- Alfredo Cospito non è un criminale qualsiasi: 6 diversi giudici, fino alla Corte di Cassazione, hanno riconosciuto la sua colpevolezza, condannandolo, al termine del terzo grado di giudizio, a 20 anni di reclusione per tentata strage contro la sicurezza dello stato.
- La misura del “carcere duro” risponde a precise esigenze di garanzia della democrazia, delle sue istituzioni come dei suoi cittadini.
- La situazione è paradossale: quando Cospito teorizzava una nuova strategia della tensione, in pochi lo ascoltavano; ora che la sua è una battaglia legale è ascoltato.
Il caso Cospito continua ad alimentare il dibattito pubblico ed anche su queste pagine vi sono state prese di posizioni volte a far revocare lo stato di regime carcerario “duro” imposto all’anarchico. Alfredo Cospito, tuttavia, non è un criminale qualsiasi: sei diversi giudici, fino alla Corte di cassazione, hanno riconosciuto la sua colpevolezza, condannandolo, al termine del terzo grado di giudizio, a venti anni di reclusione per tentata strage contro la sicurezza dello stato.
Cospito è stato riconosciuto colpevole, in via definita, di aver collocato, nel 2006, due bombe all’ingresso della Scuola Carabinieri in provincia di Cuneo, e di aver gambizzato, nel 2012, l’amministratore delegato di Ansaldo Nucleare. Le modalità operative denotano una chiara matrice eversiva e l’utilizzo di strumenti propri del terrorismo brigatista. Entrambi questi episodi sono stati rivendicati dallo stesso Cospito come atti finalizzati a colpire il cuore delle istituzioni.
L’appello a Meloni non serve
Ora se le parole hanno ancora un senso e un senso lo ha ancora la nostra Costituzione, difficilmente si comprende chi fa appello al governo Meloni e al ministro Nordio perché revochi le misure restrittive applicate al detenuto sulla base di quanto previsto dall’articolo 41 bis dell’ordinamento penitenziario.
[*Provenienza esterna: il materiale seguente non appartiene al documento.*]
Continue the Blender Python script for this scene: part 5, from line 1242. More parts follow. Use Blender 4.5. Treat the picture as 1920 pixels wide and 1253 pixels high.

Il 41 bis ha assunto la sua attuale conformazione dopo la strage di Capaci, quando era chiaro a tutti che o si trovava un meccanismo per interrompere la linea di comando tra i detenuti e i criminali al di fuori dal carcere, o non si sarebbero potuti combattere i fenomeni criminali più gravi. La misura del così detto “carcere duro”, quindi, risponde a precise esigenze di garanzia della democrazia, delle sue istituzioni come dei suoi cittadini. In questi termini si è espressa più volte anche la Corte europea dei diritti dell’uomo che ha ritenuto legittimo il 41bis (si veda, ad esempio, la sentenza Maiorano del 2009).
Certamente vi sono degli aspetti problematici come, ad esempio, il fatto che la misura del carcere duro non sia disposta da un giudice ma dal Ministro della Giustizia, quindi con un atto amministrativo, o che la durata rischia di essere illimitata; ma da qui a ritenere il 41 bis di per sé una misura contraria ai diritti dell’uomo ve ne passa, visto che anche le (possibili) vittime, e non solo i (certi) colpevoli, devono essere tutelati nei loro diritti.
Cedere significa aprire un vaso di pandora
Alcuni osservano che la situazione di salute di Cospito sia incompatibile con il 41 bis. Dinanzi a tale situazione, non causata dal carcere duro ma dallo stesso detenuto che ha scelto volontariamente di non alimentarsi più così da indurre lo Stato a revocare il 41 bis e poter tornare ad avere contatti col mondo eversivo di cui è leader, occorre essere fermi: cedere significherebbe aprire il vaso di pandora e svuotare di senso la misura del carcere duro. Non è una questione del governo in carica; non è una questione di destra o di sinistra; è una questione di civiltà.
Con una postilla: quando Cospito metteva bombe teorizzando una nuova strategia della tensione, in pochi lo ascoltavano; ora che la sua è una battaglia legale (seppur non condivisibile) è ascoltato. È il fallimento del movimento anarchico che per poter avere attenzione deve utilizzare gli strumenti e le garanzie previste da quello stesso Stato di diritto che vorrebbe abbattere, dimostrando così l’inutilità delle azioni contro e al di fuori dei principi essenziali dello stare insieme.